The upside with Bello is undeniable. One look at his changeup painting the corner or his heater tying up a righty with arm-side run and you’ll be salivating...just like I am typing this very sentence and finding these clips.

The ZiPS numbers under the hood back up what your eyes tell you in the moment when you watch the kid pitch. Bello is projected to finish with a 113 ERA+ and a 3.67 FIP next season—a strong yearly performance from a raw pitching perspective. That outlook could be a testament to his relative success at limiting back-breaking damage to opposing hitters (73rd percentile in expected slugging and 80th percentile in barrel percentage per Savant, both impressive from a guy who is just baaaarely gonna miss out on rookie eligibility in 2023).

Bello does need to cut down on the walks, though (20th percentile across MLB last year; thanks again to Savant). The autopsies showed that many of his 2022 misfortunes were due to death by a thousand paper cuts, and free passes are only going to exacerbate strokes of bad luck when contact is surrendered.

Much of this analysis is based off of a small sample size, sure, but Bello’s stuff is pure electricity. That won’t be changing anytime soon. A breakout in 2023 is surely possible, and ZiPS seems to recognize that.

My plea: trust your stuff, Brayan. Attack the zone! Attack, attack, attack! You’re talented enough of a pitcher to limit catastrophic contact on a regular basis while still making hitters look silly.

Do your thing, my sweet prince.

3. Back to (technically speaking) winning ways? Whaddaya askin’ me for?

MLB: Houston Astros at Boston Red Sox Gregory Fisher-USA TODAY Sports

After some positive insights here and there, Szymborski finishes his write up on ZiPS’ Red Sox outlook with this sobering thought:

The “start of the winter” ZiPS projections have the Red Sox at 82 wins, but that could deteriorate quickly, as most of the rest of the division is likely to be aggressive in the winter. This team has a lot of holes, and I’m not sure they’re going to fill most of them.

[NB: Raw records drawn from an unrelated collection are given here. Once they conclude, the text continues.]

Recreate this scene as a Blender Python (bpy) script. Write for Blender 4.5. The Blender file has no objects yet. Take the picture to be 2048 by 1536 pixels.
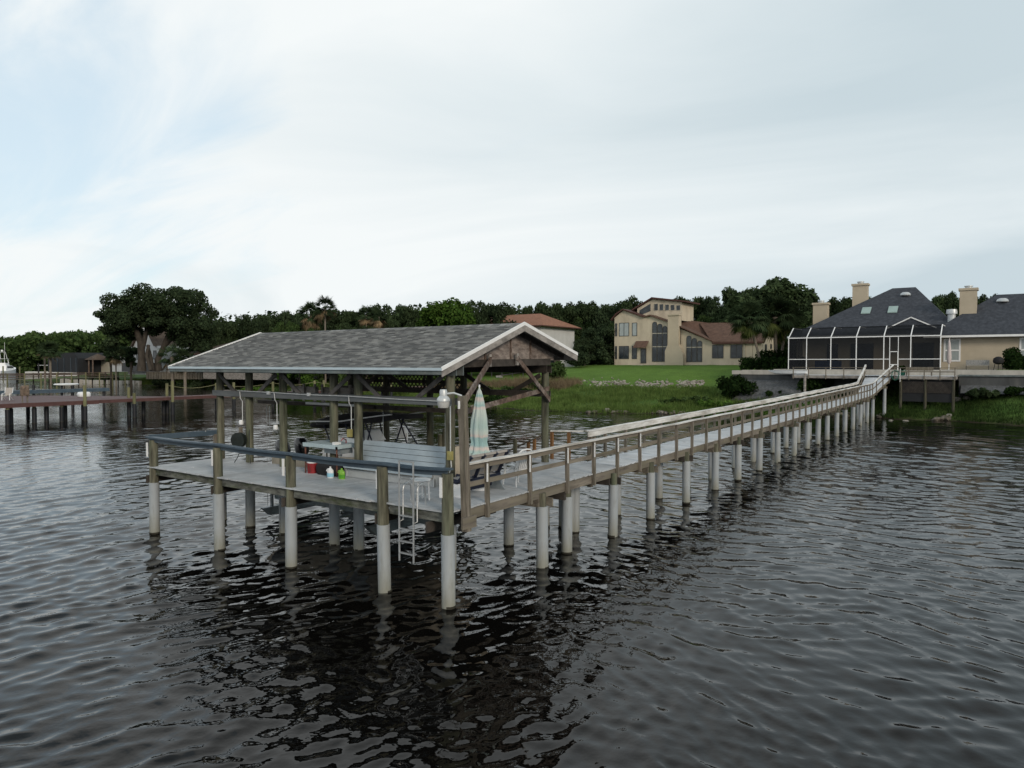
import bpy, math, random
import numpy as np
from mathutils import Vector, Matrix

# ------------------------------------------------------------------ camera, sky, sun
SC = bpy.context.scene
CAM = Vector((-12.0, -9.9, 5.34)); HEAD = math.radians(34.5)
cam_d = bpy.data.cameras.new("camera"); cam = bpy.data.objects.new("camera", cam_d)
SC.collection.objects.link(cam); SC.camera = cam
cam_d.sensor_width = 36.0; cam_d.lens = 24.96; cam_d.clip_start = 0.1; cam_d.clip_end = 6000
cam.location = CAM
cam.rotation_euler = (math.radians(90 - 1.69), 0, HEAD - math.radians(90))

SUN_AZ = math.radians(-118); SUN_EL = math.radians(20)      # direction towards the sun, azimuth from +X
SC.view_settings.view_transform = 'Standard'; SC.view_settings.look = 'None'
SC.view_settings.exposure = 0.17; SC.view_settings.gamma = 1.0
SC.render.film_transparent = False
SC.cycles.max_bounces = 6; SC.cycles.transparent_max_bounces = 12
SC.cycles.diffuse_bounces = 2; SC.cycles.glossy_bounces = 3
SC.cycles.caustics_reflective = False; SC.cycles.caustics_refractive = False
SC.cycles.sample_clamp_indirect = 4.0

ROT1 = math.radians(155)
world = bpy.data.worlds.new("World"); SC.world = world; world.use_nodes = True
def make_world():
    nt = world.node_tree; nt.nodes.clear(); N = nt.nodes.new; L = nt.links.new
    out = N('ShaderNodeOutputWorld'); bg = N('ShaderNodeBackground'); L(bg.outputs[0], out.inputs[0])
    sky = N('ShaderNodeTexSky'); sky.sky_type = 'NISHITA'; sky.sun_disc = False
    sky.sun_elevation = SUN_EL; sky.sun_rotation = math.radians(90) - SUN_AZ
    sky.air_density = 1.0; sky.dust_density = 1.5; sky.ozone_density = 1.2
    tc = N('ShaderNodeTexCoord'); sep = N('ShaderNodeSeparateXYZ'); L(tc.outputs['Generated'], sep.inputs[0])
    # cloud layer: project direction onto a plane overhead, so clouds stretch to the horizon
    zz = N('ShaderNodeMath'); zz.operation = 'MAXIMUM'; L(sep.outputs['Z'], zz.inputs[0]); zz.inputs[1].default_value = 0.0
    za = N('ShaderNodeMath'); za.operation = 'ADD'; L(zz.outputs[0], za.inputs[0]); za.inputs[1].default_value = 0.22
    comb = N('ShaderNodeCombineXYZ')
    for i, ax in enumerate('XY'):
        d = N('ShaderNodeMath'); d.operation = 'DIVIDE'; L(sep.outputs[ax], d.inputs[0]); L(za.outputs[0], d.inputs[1]); L(d.outputs[0], comb.inputs[i])
    mp = N('ShaderNodeMapping'); L(comb.outputs[0], mp.inputs[0]); mp.inputs['Rotation'].default_value = (0, 0, ROT1); mp.inputs['Scale'].default_value = (1.5, 0.45, 1)
    mp.inputs['Location'].default_value = (0.35, 0.1, 0)
    n1 = N('ShaderNodeTexNoise'); n1.inputs['Scale'].default_value = 1.5; n1.inputs['Detail'].default_value = 9; n1.inputs['Roughness'].default_value = 0.56; n1.inputs['Distortion'].default_value = 0.9
    L(mp.outputs[0], n1.inputs['Vector'])
    # big veil: thinner towards the left of the view (towards +Y)
    lobes = []
    for az_, el_, w0, amt in ((32, 17, .93, -.40), (78, 66, .66, -.95)):
        nd = N('ShaderNodeVectorMath'); nd.operation = 'DOT_PRODUCT'; L(tc.outputs['Generated'], nd.inputs[0])
        a = HEAD + math.radians(az_); e_ = math.radians(el_); nd.inputs[1].default_value = (math.cos(a)*math.cos(e_), math.sin(a)*math.cos(e_), math.sin(e_))
        h_ = N('ShaderNodeMapRange'); h_.interpolation_type = 'SMOOTHSTEP'; L(nd.outputs['Value'], h_.inputs[0]); h_.inputs[1].default_value = w0; h_.inputs[2].default_value = 1.0; h_.inputs[3].default_value = 0.0; h_.inputs[4].default_value = amt*.8; lobes.append(h_)
    hs = N('ShaderNodeMath'); hs.operation = 'ADD'; L(lobes[0].outputs[0], hs.inputs[0]); L(lobes[1].outputs[0], hs.inputs[1])
    hole = N('ShaderNodeMath'); hole.operation = 'ADD'; L(hs.outputs[0], hole.inputs[0]); hole.inputs[1].default_value = .30
    ad = N('ShaderNodeMath'); ad.operation = 'ADD'; L(n1.outputs['Fac'], ad.inputs[0]); L(hole.outputs[0], ad.inputs[1])
    cov = N('ShaderNodeMapRange'); cov.interpolation_type = 'SMOOTHSTEP'; L(ad.outputs[0], cov.inputs[0]); cov.inputs[1].default_value = 0.34; cov.inputs[2].default_value = 0.68
    # cloud brightness: large soft shapes
    mp2 = N('ShaderNodeMapping'); L(comb.outputs[0], mp2.inputs[0]); mp2.inputs['Rotation'].default_value = (0, 0, math.radians(40)); mp2.inputs['Scale'].default_value = (.8, .5, 1); mp2.inputs['Location'].default_value = (2.2, .7, 0)
    n2 = N('ShaderNodeTexNoise'); n2.inputs['Scale'].default_value = 1.0; n2.inputs['Detail'].default_value = 9; n2.inputs['Roughness'].default_value = .52; n2.inputs['Distortion'].default_value = 0.8
    L(mp2.outputs[0], n2.inputs['Vector'])
    # greyer to the right and low, whiter ahead
    g1 = N('ShaderNodeVectorMath'); g1.operation = 'DOT_PRODUCT'; L(tc.outputs['Generated'], g1.inputs[0])
    b = HEAD - math.radians(75); g1.inputs[1].default_value = (math.cos(b), math.sin(b), -0.15)
    gm = N('ShaderNodeMath'); gm.operation = 'MULTIPLY_ADD'; L(g1.outputs['Value'], gm.inputs[0]); gm.inputs[1].default_value = -0.42; L(n2.outputs['Fac'], gm.inputs[2])
    ramp = N('ShaderNodeValToRGB'); L(gm.outputs[0], ramp.inputs[0])
    ramp.color_ramp.elements[0].position = 0.10; ramp.color_ramp.elements[0].color = (0.53, 0.62, 0.665, 1)
    ramp.color_ramp.elements[1].position = 0.55; ramp.color_ramp.elements[1].color = (0.83, 0.865, 0.87, 1)
    e = ramp.color_ramp.elements.new(0.36); e.color = (0.70, 0.765, 0.79, 1)
    sk = N('ShaderNodeVectorMath'); sk.operation = 'MULTIPLY_ADD'; L(sky.outputs[0], sk.inputs[0]); sk.inputs[1].default_value = (0.03, 0.03, 0.03); sk.inputs[2].default_value = (0.52, 0.61, 0.655)
    mix = N('ShaderNodeMix'); mix.data_type = 'RGBA'; L(cov.outputs[0], mix.inputs[0]); L(sk.outputs[0], mix.inputs[6]); L(ramp.outputs[0], mix.inputs[7])
    # zenith and the sky behind the camera are darker cloud
    zen = N('ShaderNodeMapRange'); zen.interpolation_type = 'SMOOTHSTEP'; L(sep.outputs['Z'], zen.inputs[0]); zen.inputs[1].default_value = 0.48; zen.inputs[2].default_value = 0.95; zen.inputs[3].default_value = 1.0; zen.inputs[4].default_value = 0.72
    fin = N('ShaderNodeVectorMath'); fin.operation = 'SCALE'; L(mix.outputs[2], fin.inputs[0]); L(zen.outputs[0], fin.inputs[3])
    L(fin.outputs[0], bg.inputs[0]); bg.inputs[1].default_value = 0.98
make_world()

sun_d = bpy.data.lights.new("sun", 'SUN'); sun = bpy.data.objects.new("sun", sun_d); SC.collection.objects.link(sun)
sun_d.energy = 1.45; sun_d.angle = math.radians(12); sun_d.color = (1.0, 0.86, 0.70)
sd = Vector((math.cos(SUN_EL)*math.cos(SUN_AZ), math.cos(SUN_EL)*math.sin(SUN_AZ), math.sin(SUN_EL)))
sun.rotation_euler = (-sd).to_track_quat('-Z', 'Y').to_euler()

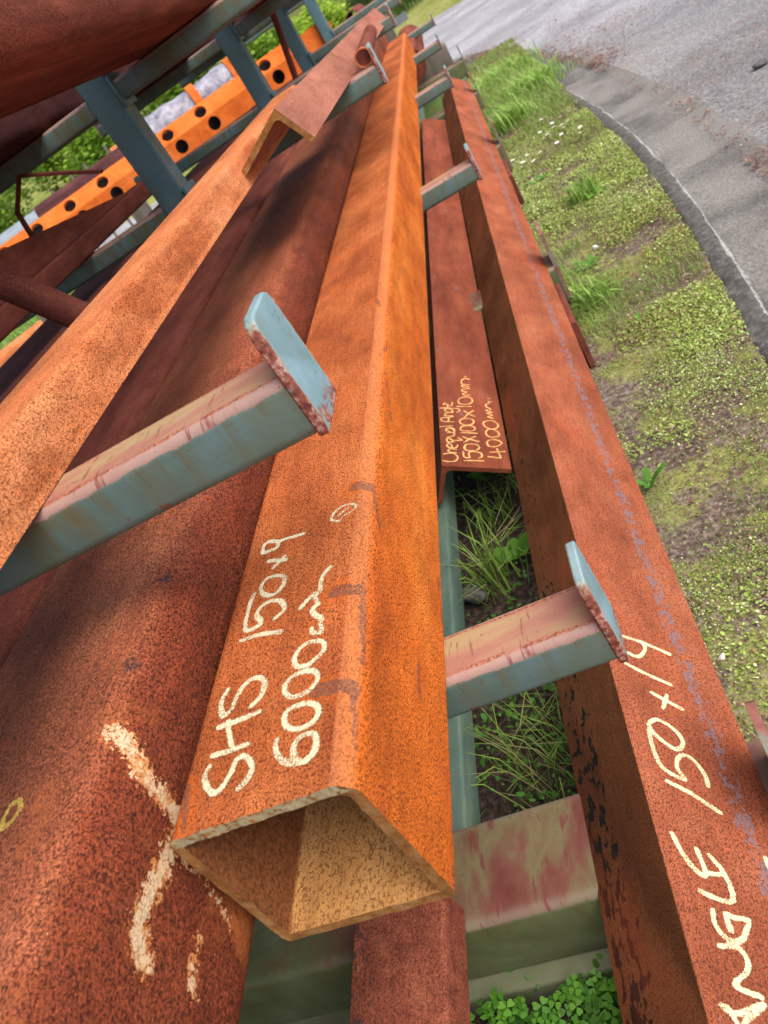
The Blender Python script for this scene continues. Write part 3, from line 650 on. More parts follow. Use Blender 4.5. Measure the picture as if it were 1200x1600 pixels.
# ------------------------------------------------------------------ storage rack (one welded thing)
rack = empty('storage_rack', (-.617, 2.0, -.53))
tag(rack, 'teal painted cantilever rack of posts and arms carrying all the steel bars', 'storage rack')
RO = Vector(rack.location)
def child_at(o, world): o.parent = rack; o.location = Vector(world) - RO
CY = [.235, 2.025, 3.735, 5.32, 7.0, -1.5]
def arm(y, x_tip, x_root, z, rise, w=.065, h=.053, plate_mat=M_PLATE, sgn=1):
    L = abs(x_tip - x_root)
    prof = rrect(-w / 2, w / 2, -h, 0, .0105, 5, (2, 2, 6, 2))
    a = extrude('arm', prof, [-v if sgn > 0 else v for v in lin(0, L, .08)][::(-1 if sgn > 0 else 1)], M_ARM, axis='x')
    child_at(a, (x_tip, y, z))
    c = .012
    hw = w / 2 + .001
    pp = [(-hw, -h - .001), (hw, -h - .001), (hw, rise - c), (hw - c * .35, rise - c * .3), (hw - c, rise), (-hw + c, rise), (-hw + c * .35, rise - c * .3), (-hw, rise - c)]
    p = extrude('end_plate', pp, [0, .003, .006, .009] if sgn > 0 else [-.009, -.006, -.003, 0], plate_mat, axis='x', sharp=50)
    p.parent = a
    bv = p.modifiers.new('edge', 'BEVEL'); bv.width = .0018; bv.segments = 2; bv.limit_method = 'ANGLE'
    return a
for i, y in enumerate(CY):
    post = extrude('post', rrect(-.043, .043, -.04, .04, .008, 4, (1, 1, 1, 1)), lin(-.0, 1.75, .25), M_POST, axis='z')
    child_at(post, (-.617, y, -.48))
    arm(y, .147, -.574, 0.0, .052 if i == 0 else .040)
    arm(y, .041 if i < 4 else -.1, -.574, .332, .046)
    arm(y, -.215 if i in (0, 5) else .03, -.574, .645, .05)
    for z in (0.0, .645) if i in (3, 4) else (0.0, .332, .645): arm(y, -1.36, -.660, z, .05, sgn=-1)
    prof = rrect(-.069, .069, -.125, 0, .012, 4, (3, 3, 8, 3))
    b = extrude('base_beam', prof, lin(-1.42, .225, .1), M_BASE, axis='x'); child_at(b, (0, y + .009, -.365))
    fl = extrude('base_flange', rrect(-.092, .092, -.05, 0, .006, 3, (1, 1, 1, 1)), lin(-1.40, .20, .1), M_FLANGE, parent=b, axis='x'); fl.location = (0, 0, -.121)
    hw = .05
    e = extrude('end_plate', [(-hw, -.13), (hw, -.13), (hw, .10), (hw - .01, .11), (-hw + .01, .11), (-hw, .10)], [0, .010], M_STUB, parent=b, axis='x'); e.location = (.226, -.01, 0)
    for z in (.0, .332, .645):
        k = extrude('bracket', rrect(-.05, .05, -.066, .014, .004, 2, (1, 1, 1, 1)), [-.052, -.044], M_POST, axis='x'); child_at(k, (-.52, y, z))
for y0, y1 in zip(CY[:4], CY[1:5]):
    br = extrude('brace', rrect(-.26, -.178, -.055, 0, .006, 3, (1, 1, 2, 1)), lin(y0 + .08, y1 - .064, .2), M_BRACE); child_at(br, (0, 0, -.40))

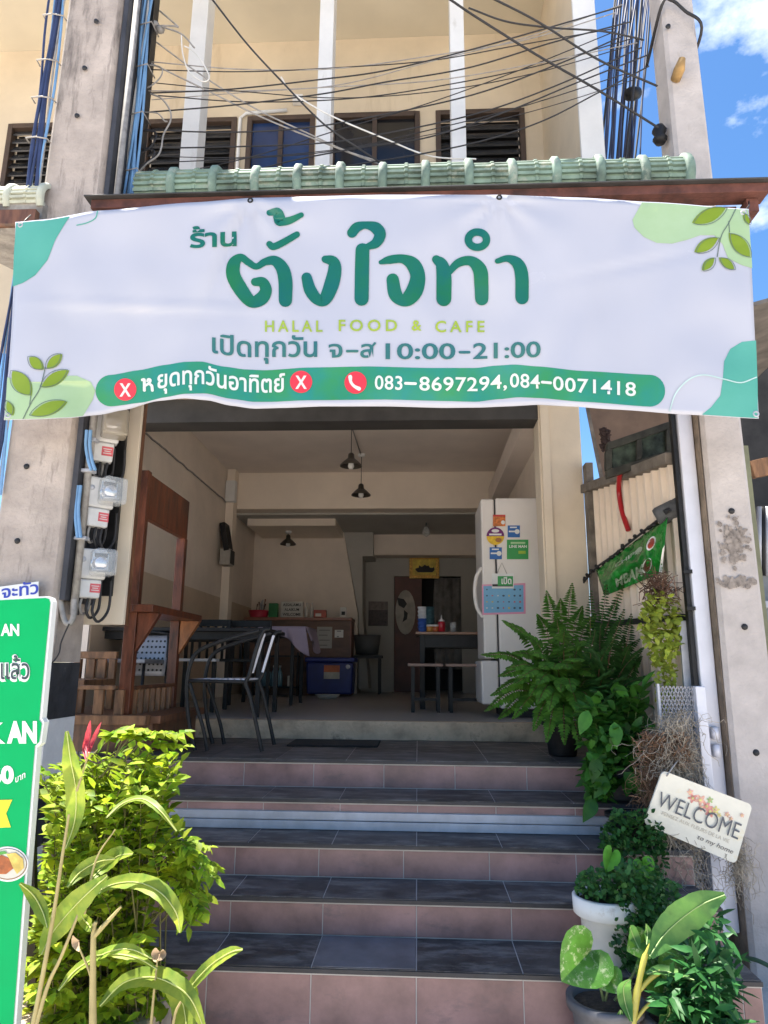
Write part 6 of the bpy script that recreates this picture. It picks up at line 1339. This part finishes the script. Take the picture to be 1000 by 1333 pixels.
pl_ = thing('pointed_leaf_plant', 'dense bunch of pointed dark green leaves at the foot of the gate', 'plant', P(910, 1420, 2.75))
fol, stem = MB(), MB(); PLn = [(880, 1235), (915, 1195), (945, 1185), (955, 1240), (960, 1333), (950, 1400), (870, 1400), (866, 1300)]
b = P(905, 1420, 2.75); sprays(fol, stem, b, PLn, 2.58, 2.85, 55, .085, .026, 6, .04, .08); tuft(fol, PLn, 2.6, 2.85, 330, .075, .024, .5)
fol.build('foliage', leafmat('leaf_pointed', (.05, .19, .045), .25, .35, .35, grad=(.02, .10, .025)), pl_, fixn=False); stem.build('stems', mat('stem_g2', (.08, .13, .04), .5), pl_, fixn=False)
c = Vector((b.x, 2.75, .001)); pot_mb(c, .15, .28).build('pot', pg, pl_); soil_mb(c, .15, .28).build('soil', soil, pl_)

hg = thing('hanging_plant', 'yellow green trailing plant hanging from a brown nest on the fence', 'plant', FN(860, 930))
fol = MB(); tuft(fol, [(836, 790), (845, 770), (878, 776), (886, 800), (880, 850), (868, 870), (850, 860), (842, 830)], 3.75, 3.95, 420, .046, .032, .35)
tuft(fol, [(828, 800), (845, 790), (848, 850), (836, 830)], 3.78, 3.9, 40, .036, .024, .4); tuft(fol, [(846, 850), (882, 840), (878, 890), (866, 935), (856, 905)], 3.78, 3.92, 170, .036, .024, .5)
fol.build('foliage', leafmat('leaf_yellow', (.50, .54, .09), .38, .4, .5, grad=(.24, .32, .03)), hg, fixn=False)
m = MB(); c = P(858, 765, 3.86)
for _ in range(150):
    a_ = rnd.uniform(0, 6.28); p = c+Vector((.09*math.cos(a_)*rnd.random(), .06*math.sin(a_), rnd.uniform(-.07, .05))); m.tube([p, p+rv(.05), p+rv(.08)], .0022, 3, False)
m.build('nest', mat('nest', (.13, .065, .04), .9, var=.4), hg, fixn=False)

ms = thing('spanish_moss', 'tangled pale grey beard of moss trailing over the mesh gate', 'moss', P(880, 1180, 3.6))
m = MB()
def strand(p, l, r=.0012, sw=.5):
    pts = [p]; v = rv(sw)+Vector((0, 0, -.6))
    for _ in range(12): v = v*.55+rv(.95)+Vector((0, 0, -.34)); q = pts[-1]+v.normalized()*l/10; q.y = max(q.y, 3.475); pts.append(q)
    m.tube(pts, r, 3, False)
for _ in range(430): strand(P(rnd.triangular(848, 905, 885), rnd.uniform(925, 1005), rnd.uniform(3.52, 3.66)), rnd.uniform(.12, .30))
for _ in range(240): strand(P(rnd.uniform(858, 895), rnd.uniform(1050, 1120), rnd.uniform(3.52, 3.64)), rnd.uniform(.15, .34))
for _ in range(110): strand(P(rnd.uniform(952, 968), rnd.uniform(1085, 1135), 3.50), rnd.uniform(.10, .24))
m.build('strands', mat('moss_grey', (.42, .36, .28), .9, var=.2, island=.3), ms, fixn=False)
co = thing('coir_basket', 'brown coir fibre clump tied to the mesh gate above the welcome sign', 'basket', P(862, 1050, 3.62))
m = MB()
for cx, cy in ((850, 975), (882, 975)):
    for _ in range(300):
        a_, b_ = rnd.uniform(0, 6.28), rnd.uniform(-1, 1); r_ = .060*rnd.uniform(.6, 1); p = P(cx, cy, 3.58)+Vector((r_*math.cos(a_)*math.sqrt(1-b_*b_), r_*math.sin(a_)*math.sqrt(1-b_*b_), r_*1.4*b_)); m.tube([p, p+rv(.028), p+rv(.04)], .0018, 3, False)
for _ in range(170): strand(P(rnd.uniform(842, 858), rnd.uniform(985, 1020), rnd.uniform(3.55, 3.62)), rnd.uniform(.12, .28), .0013)
m.build('fibres', mat('coir', (.30, .17, .10), .9, var=.3, island=.4), co, fixn=False)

Bit of a downer to wrap things up on FanGraphs, no? I understand that the AL East is more like an AL Beast, but it’s still a bummer to face that potential reality.

I say “potential” because, at the end of the day—or at least this current day—much of the offseason has yet to unfold. The hot stove has developed nothing more that a simmer.

It’s been repeated since the final days of the 2022 season, but it remains a fact that the Red Sox can go in a number of different directions this winter. The nucleus could be out of town come March 30, or the cornerstone pieces could all have new contracts locked in with new faces to help supplement the lineup and pitching staff.

We’ve heard that Xander Bogaerts has cut off communications with the Red Sox camp and that the front office has only had eyes for the aforementioned shortstop going forward. Both of those developments have come within the past few dozen of hours alone. The Red Sox are without star players signed long-term while simultaneously being in the hunt for Mitch Haniger, a guy just one year removed from a 39-homer year who would slot in nicely behind Bogaerts and Rafael Devers.

Point is: who the hell knows what the plan is at this stage of the game? And with that, how the hell can we project how the team will finish?

Will they be signing Carlos Rodón as the new ace? Is Sean Murphy gonna be the Opening Day catcher? Could it be Kenley Jansen coming out of the bullpen for the ninth inning? Or could absolutely none of that come to pass and this whole operation takes a nosedive, Wile E. Coyote style? Will the 2023 Red Sox become a shell of their former selves?

Answering the win-loss question at the start of December, at the time of publication, is a futile effort. The point is moot. It brings us no use to debate one way or the other how this club will be playing when, as Szymborski astutely points out, there are serious holes that need to be filled on the roster. Holes, as in plural.

With a ton of money coming off the books, maybe Chaim Bloom is able to fill all of them efficiently! Maybe he can do that while also locking in the left side of the infield after John Henry snaps out of it and breaks out the checkbook! Or maybe it all goes to shite and we of Red Sox Nation will be peeking at the 2024 draft class sooner than we’d like to admit!

I have no idea how it’ll turn out and neither do you, because so many dominoes have yet to fall. I know that’s a cowardly answer and it goes against what I said about looking forward to the new season at the start of the post, but it’s true.

It could end up being an 82 win season for Boston, or that mark could shift 10-to-15 notches in either direction. That will be based on a wide range of factors, and we currently do not have the facilities to break those factors down. We’re just left to guess in the meantime.

After all, there’s a reason why they’re called projections; my baseline expectation for the team as a whole at the moment I hit the button is that there is no baseline expectation.

Let’s see what the team looks like first.